==== Dataset extract ====

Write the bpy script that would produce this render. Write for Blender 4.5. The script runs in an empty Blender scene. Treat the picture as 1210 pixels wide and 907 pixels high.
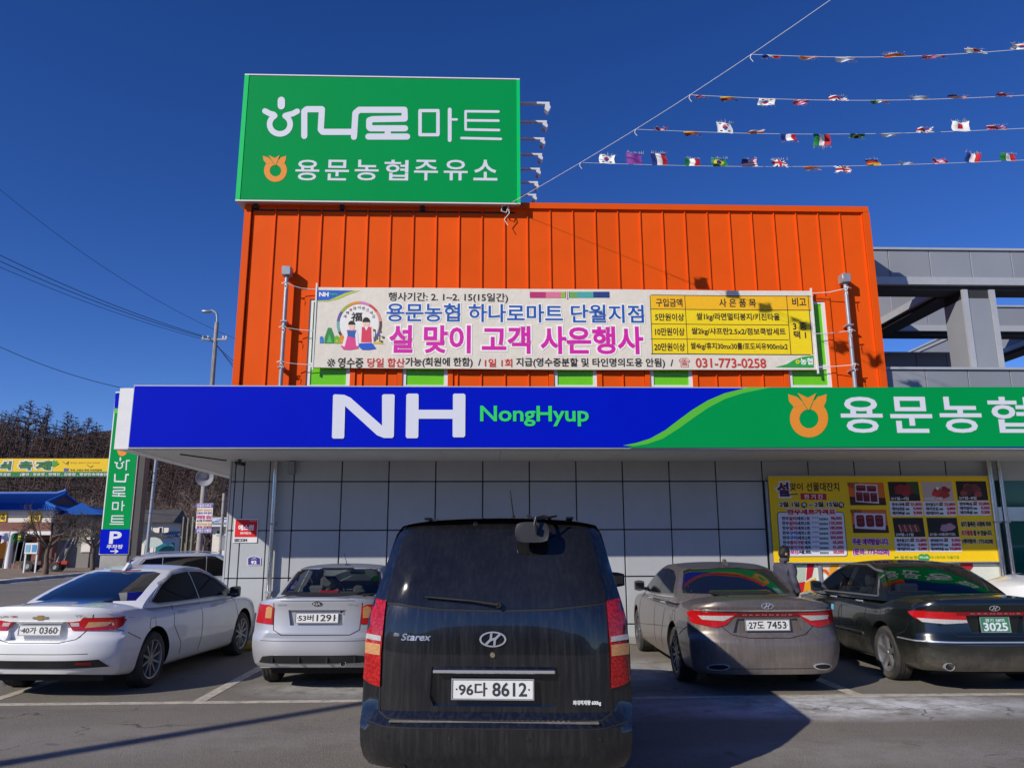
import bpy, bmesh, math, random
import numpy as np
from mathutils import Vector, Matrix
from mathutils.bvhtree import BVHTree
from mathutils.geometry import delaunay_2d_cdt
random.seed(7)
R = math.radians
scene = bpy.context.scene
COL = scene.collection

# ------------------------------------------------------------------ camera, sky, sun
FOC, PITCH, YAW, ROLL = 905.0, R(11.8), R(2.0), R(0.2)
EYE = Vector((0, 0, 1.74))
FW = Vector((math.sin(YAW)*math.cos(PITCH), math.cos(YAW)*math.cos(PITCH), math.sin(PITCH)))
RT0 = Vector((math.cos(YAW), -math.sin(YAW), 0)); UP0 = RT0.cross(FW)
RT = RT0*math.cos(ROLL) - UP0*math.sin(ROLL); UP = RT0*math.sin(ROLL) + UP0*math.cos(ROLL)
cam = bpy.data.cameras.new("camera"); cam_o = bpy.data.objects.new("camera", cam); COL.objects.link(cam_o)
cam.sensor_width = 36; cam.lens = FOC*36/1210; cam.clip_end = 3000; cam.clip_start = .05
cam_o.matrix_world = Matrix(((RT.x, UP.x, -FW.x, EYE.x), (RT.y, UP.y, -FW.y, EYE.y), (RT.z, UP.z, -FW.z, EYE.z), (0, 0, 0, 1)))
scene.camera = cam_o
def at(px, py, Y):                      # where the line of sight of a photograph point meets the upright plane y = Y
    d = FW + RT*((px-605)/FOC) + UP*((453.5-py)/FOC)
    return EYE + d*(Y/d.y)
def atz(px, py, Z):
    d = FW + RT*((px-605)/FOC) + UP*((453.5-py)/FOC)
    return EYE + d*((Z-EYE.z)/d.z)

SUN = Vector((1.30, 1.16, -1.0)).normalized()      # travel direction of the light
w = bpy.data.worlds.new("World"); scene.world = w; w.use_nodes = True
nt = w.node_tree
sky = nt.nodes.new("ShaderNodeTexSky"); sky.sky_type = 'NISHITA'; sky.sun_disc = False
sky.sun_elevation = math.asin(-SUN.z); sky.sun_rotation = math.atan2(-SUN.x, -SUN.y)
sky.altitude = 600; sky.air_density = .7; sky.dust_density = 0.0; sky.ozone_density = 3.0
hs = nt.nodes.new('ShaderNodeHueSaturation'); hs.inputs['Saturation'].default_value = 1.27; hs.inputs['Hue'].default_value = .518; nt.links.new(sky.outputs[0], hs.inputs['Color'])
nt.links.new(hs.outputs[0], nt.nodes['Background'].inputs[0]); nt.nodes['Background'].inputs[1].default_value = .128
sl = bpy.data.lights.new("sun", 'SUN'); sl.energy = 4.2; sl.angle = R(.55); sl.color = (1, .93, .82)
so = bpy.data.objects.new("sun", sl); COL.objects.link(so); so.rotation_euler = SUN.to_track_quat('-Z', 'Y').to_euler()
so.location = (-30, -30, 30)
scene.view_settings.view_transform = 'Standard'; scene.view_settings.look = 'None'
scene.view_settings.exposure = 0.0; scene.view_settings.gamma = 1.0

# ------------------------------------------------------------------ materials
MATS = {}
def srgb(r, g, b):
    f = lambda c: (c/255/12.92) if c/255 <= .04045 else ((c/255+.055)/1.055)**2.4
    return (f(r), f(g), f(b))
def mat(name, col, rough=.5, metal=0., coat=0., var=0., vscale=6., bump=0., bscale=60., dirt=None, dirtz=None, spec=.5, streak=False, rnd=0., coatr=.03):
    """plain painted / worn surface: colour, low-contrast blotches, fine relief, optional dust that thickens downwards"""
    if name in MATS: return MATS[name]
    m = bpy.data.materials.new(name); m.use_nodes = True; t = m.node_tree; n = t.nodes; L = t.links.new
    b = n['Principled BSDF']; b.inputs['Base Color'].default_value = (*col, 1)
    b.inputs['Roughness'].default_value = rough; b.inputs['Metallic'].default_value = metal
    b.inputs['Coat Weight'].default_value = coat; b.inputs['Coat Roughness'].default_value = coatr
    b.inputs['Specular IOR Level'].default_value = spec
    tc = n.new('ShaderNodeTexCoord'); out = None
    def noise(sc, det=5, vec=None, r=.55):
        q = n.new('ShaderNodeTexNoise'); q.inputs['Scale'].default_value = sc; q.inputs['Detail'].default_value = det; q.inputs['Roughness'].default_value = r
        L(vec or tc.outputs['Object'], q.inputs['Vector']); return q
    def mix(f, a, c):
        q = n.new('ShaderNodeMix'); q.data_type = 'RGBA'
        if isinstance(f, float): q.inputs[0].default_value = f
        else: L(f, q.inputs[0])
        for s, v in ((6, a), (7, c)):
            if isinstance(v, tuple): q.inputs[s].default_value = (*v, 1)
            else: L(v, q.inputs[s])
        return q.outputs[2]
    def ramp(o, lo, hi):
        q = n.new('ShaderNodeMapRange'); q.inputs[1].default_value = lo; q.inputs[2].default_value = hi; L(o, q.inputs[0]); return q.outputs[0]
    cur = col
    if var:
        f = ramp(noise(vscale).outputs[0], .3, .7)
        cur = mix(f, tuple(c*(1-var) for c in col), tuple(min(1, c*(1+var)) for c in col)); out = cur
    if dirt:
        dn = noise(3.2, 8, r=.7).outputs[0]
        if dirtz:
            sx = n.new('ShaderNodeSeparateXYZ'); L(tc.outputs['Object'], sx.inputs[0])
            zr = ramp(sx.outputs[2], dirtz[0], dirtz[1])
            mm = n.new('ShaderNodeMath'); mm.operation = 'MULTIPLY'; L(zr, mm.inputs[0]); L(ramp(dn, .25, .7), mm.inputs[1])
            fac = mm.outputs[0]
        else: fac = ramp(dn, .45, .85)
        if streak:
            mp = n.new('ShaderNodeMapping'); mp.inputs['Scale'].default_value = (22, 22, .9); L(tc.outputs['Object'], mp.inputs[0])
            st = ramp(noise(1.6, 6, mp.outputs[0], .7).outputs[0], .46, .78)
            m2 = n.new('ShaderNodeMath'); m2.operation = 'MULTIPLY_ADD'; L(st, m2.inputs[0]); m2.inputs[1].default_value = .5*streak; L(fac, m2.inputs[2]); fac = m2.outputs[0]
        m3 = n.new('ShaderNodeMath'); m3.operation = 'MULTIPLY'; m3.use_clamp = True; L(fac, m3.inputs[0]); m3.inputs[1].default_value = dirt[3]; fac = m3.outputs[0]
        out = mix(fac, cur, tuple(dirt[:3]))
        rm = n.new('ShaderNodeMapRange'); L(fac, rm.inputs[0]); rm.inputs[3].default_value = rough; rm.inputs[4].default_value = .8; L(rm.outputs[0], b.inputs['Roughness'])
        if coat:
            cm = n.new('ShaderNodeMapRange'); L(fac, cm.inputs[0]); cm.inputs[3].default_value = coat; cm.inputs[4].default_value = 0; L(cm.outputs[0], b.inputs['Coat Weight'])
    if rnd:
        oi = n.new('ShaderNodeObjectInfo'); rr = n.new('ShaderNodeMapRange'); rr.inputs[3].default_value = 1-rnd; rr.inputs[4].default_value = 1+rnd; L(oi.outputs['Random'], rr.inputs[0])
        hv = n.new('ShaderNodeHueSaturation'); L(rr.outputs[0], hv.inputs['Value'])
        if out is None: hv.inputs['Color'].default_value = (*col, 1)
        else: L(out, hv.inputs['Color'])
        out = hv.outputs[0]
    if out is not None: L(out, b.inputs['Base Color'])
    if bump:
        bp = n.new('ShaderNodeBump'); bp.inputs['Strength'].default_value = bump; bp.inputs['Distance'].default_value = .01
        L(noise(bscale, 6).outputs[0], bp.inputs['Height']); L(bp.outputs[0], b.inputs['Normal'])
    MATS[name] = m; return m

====

Quote in full the listing given above; the images are to be left out.

Write the bpy script that would produce this render. Write for Blender 4.5. The script runs in an empty Blender scene. Treat the picture as 1210 pixels wide and 907 pixels high.
import bpy, bmesh, math, random
import numpy as np
from mathutils import Vector, Matrix
from mathutils.bvhtree import BVHTree
from mathutils.geometry import delaunay_2d_cdt
random.seed(7)
R = math.radians
scene = bpy.context.scene
COL = scene.collection

# ------------------------------------------------------------------ camera, sky, sun
FOC, PITCH, YAW, ROLL = 905.0, R(11.8), R(2.0), R(0.2)
EYE = Vector((0, 0, 1.74))
FW = Vector((math.sin(YAW)*math.cos(PITCH), math.cos(YAW)*math.cos(PITCH), math.sin(PITCH)))
RT0 = Vector((math.cos(YAW), -math.sin(YAW), 0)); UP0 = RT0.cross(FW)
RT = RT0*math.cos(ROLL) - UP0*math.sin(ROLL); UP = RT0*math.sin(ROLL) + UP0*math.cos(ROLL)
cam = bpy.data.cameras.new("camera"); cam_o = bpy.data.objects.new("camera", cam); COL.objects.link(cam_o)
cam.sensor_width = 36; cam.lens = FOC*36/1210; cam.clip_end = 3000; cam.clip_start = .05
cam_o.matrix_world = Matrix(((RT.x, UP.x, -FW.x, EYE.x), (RT.y, UP.y, -FW.y, EYE.y), (RT.z, UP.z, -FW.z, EYE.z), (0, 0, 0, 1)))
scene.camera = cam_o
def at(px, py, Y):                      # where the line of sight of a photograph point meets the upright plane y = Y
    d = FW + RT*((px-605)/FOC) + UP*((453.5-py)/FOC)
    return EYE + d*(Y/d.y)
def atz(px, py, Z):
    d = FW + RT*((px-605)/FOC) + UP*((453.5-py)/FOC)
    return EYE + d*((Z-EYE.z)/d.z)

SUN = Vector((1.30, 1.16, -1.0)).normalized()      # travel direction of the light
w = bpy.data.worlds.new("World"); scene.world = w; w.use_nodes = True
nt = w.node_tree
sky = nt.nodes.new("ShaderNodeTexSky"); sky.sky_type = 'NISHITA'; sky.sun_disc = False
sky.sun_elevation = math.asin(-SUN.z); sky.sun_rotation = math.atan2(-SUN.x, -SUN.y)
sky.altitude = 600; sky.air_density = .7; sky.dust_density = 0.0; sky.ozone_density = 3.0
hs = nt.nodes.new('ShaderNodeHueSaturation'); hs.inputs['Saturation'].default_value = 1.27; hs.inputs['Hue'].default_value = .518; nt.links.new(sky.outputs[0], hs.inputs['Color'])
nt.links.new(hs.outputs[0], nt.nodes['Background'].inputs[0]); nt.nodes['Background'].inputs[1].default_value = .128
sl = bpy.data.lights.new("sun", 'SUN'); sl.energy = 4.2; sl.angle = R(.55); sl.color = (1, .93, .82)
so = bpy.data.objects.new("sun", sl); COL.objects.link(so); so.rotation_euler = SUN.to_track_quat('-Z', 'Y').to_euler()
so.location = (-30, -30, 30)
scene.view_settings.view_transform = 'Standard'; scene.view_settings.look = 'None'
scene.view_settings.exposure = 0.0; scene.view_settings.gamma = 1.0

# ------------------------------------------------------------------ materials
MATS = {}
def srgb(r, g, b):
    f = lambda c: (c/255/12.92) if c/255 <= .04045 else ((c/255+.055)/1.055)**2.4
    return (f(r), f(g), f(b))
def mat(name, col, rough=.5, metal=0., coat=0., var=0., vscale=6., bump=0., bscale=60., dirt=None, dirtz=None, spec=.5, streak=False, rnd=0., coatr=.03):
    """plain painted / worn surface: colour, low-contrast blotches, fine relief, optional dust that thickens downwards"""
    if name in MATS: return MATS[name]
    m = bpy.data.materials.new(name); m.use_nodes = True; t = m.node_tree; n = t.nodes; L = t.links.new
    b = n['Principled BSDF']; b.inputs['Base Color'].default_value = (*col, 1)
    b.inputs['Roughness'].default_value = rough; b.inputs['Metallic'].default_value = metal
    b.inputs['Coat Weight'].default_value = coat; b.inputs['Coat Roughness'].default_value = coatr
    b.inputs['Specular IOR Level'].default_value = spec
    tc = n.new('ShaderNodeTexCoord'); out = None
    def noise(sc, det=5, vec=None, r=.55):
        q = n.new('ShaderNodeTexNoise'); q.inputs['Scale'].default_value = sc; q.inputs['Detail'].default_value = det; q.inputs['Roughness'].default_value = r
        L(vec or tc.outputs['Object'], q.inputs['Vector']); return q
    def mix(f, a, c):
        q = n.new('ShaderNodeMix'); q.data_type = 'RGBA'
        if isinstance(f, float): q.inputs[0].default_value = f
        else: L(f, q.inputs[0])
        for s, v in ((6, a), (7, c)):
            if isinstance(v, tuple): q.inputs[s].default_value = (*v, 1)
            else: L(v, q.inputs[s])
        return q.outputs[2]
    def ramp(o, lo, hi):
        q = n.new('ShaderNodeMapRange'); q.inputs[1].default_value = lo; q.inputs[2].default_value = hi; L(o, q.inputs[0]); return q.outputs[0]
    cur = col
    if var:
        f = ramp(noise(vscale).outputs[0], .3, .7)
        cur = mix(f, tuple(c*(1-var) for c in col), tuple(min(1, c*(1+var)) for c in col)); out = cur
    if dirt:
        dn = noise(3.2, 8, r=.7).outputs[0]
        if dirtz:
            sx = n.new('ShaderNodeSeparateXYZ'); L(tc.outputs['Object'], sx.inputs[0])
            zr = ramp(sx.outputs[2], dirtz[0], dirtz[1])
            mm = n.new('ShaderNodeMath'); mm.operation = 'MULTIPLY'; L(zr, mm.inputs[0]); L(ramp(dn, .25, .7), mm.inputs[1])
            fac = mm.outputs[0]
        else: fac = ramp(dn, .45, .85)
        if streak:
            mp = n.new('ShaderNodeMapping'); mp.inputs['Scale'].default_value = (22, 22, .9); L(tc.outputs['Object'], mp.inputs[0])
            st = ramp(noise(1.6, 6, mp.outputs[0], .7).outputs[0], .46, .78)
            m2 = n.new('ShaderNodeMath'); m2.operation = 'MULTIPLY_ADD'; L(st, m2.inputs[0]); m2.inputs[1].default_value = .5*streak; L(fac, m2.inputs[2]); fac = m2.outputs[0]
        m3 = n.new('ShaderNodeMath'); m3.operation = 'MULTIPLY'; m3.use_clamp = True; L(fac, m3.inputs[0]); m3.inputs[1].default_value = dirt[3]; fac = m3.outputs[0]
        out = mix(fac, cur, tuple(dirt[:3]))
        rm = n.new('ShaderNodeMapRange'); L(fac, rm.inputs[0]); rm.inputs[3].default_value = rough; rm.inputs[4].default_value = .8; L(rm.outputs[0], b.inputs['Roughness'])
        if coat:
            cm = n.new('ShaderNodeMapRange'); L(fac, cm.inputs[0]); cm.inputs[3].default_value = coat; cm.inputs[4].default_value = 0; L(cm.outputs[0], b.inputs['Coat Weight'])
    if rnd:
        oi = n.new('ShaderNodeObjectInfo'); rr = n.new('ShaderNodeMapRange'); rr.inputs[3].default_value = 1-rnd; rr.inputs[4].default_value = 1+rnd; L(oi.outputs['Random'], rr.inputs[0])
        hv = n.new('ShaderNodeHueSaturation'); L(rr.outputs[0], hv.inputs['Value'])
        if out is None: hv.inputs['Color'].default_value = (*col, 1)
        else: L(out, hv.inputs['Color'])
        out = hv.outputs[0]
    if out is not None: L(out, b.inputs['Base Color'])
    if bump:
        bp = n.new('ShaderNodeBump'); bp.inputs['Strength'].default_value = bump; bp.inputs['Distance'].default_value = .01
        L(noise(bscale, 6).outputs[0], bp.inputs['Height']); L(bp.outputs[0], b.inputs['Normal'])
    MATS[name] = m; return m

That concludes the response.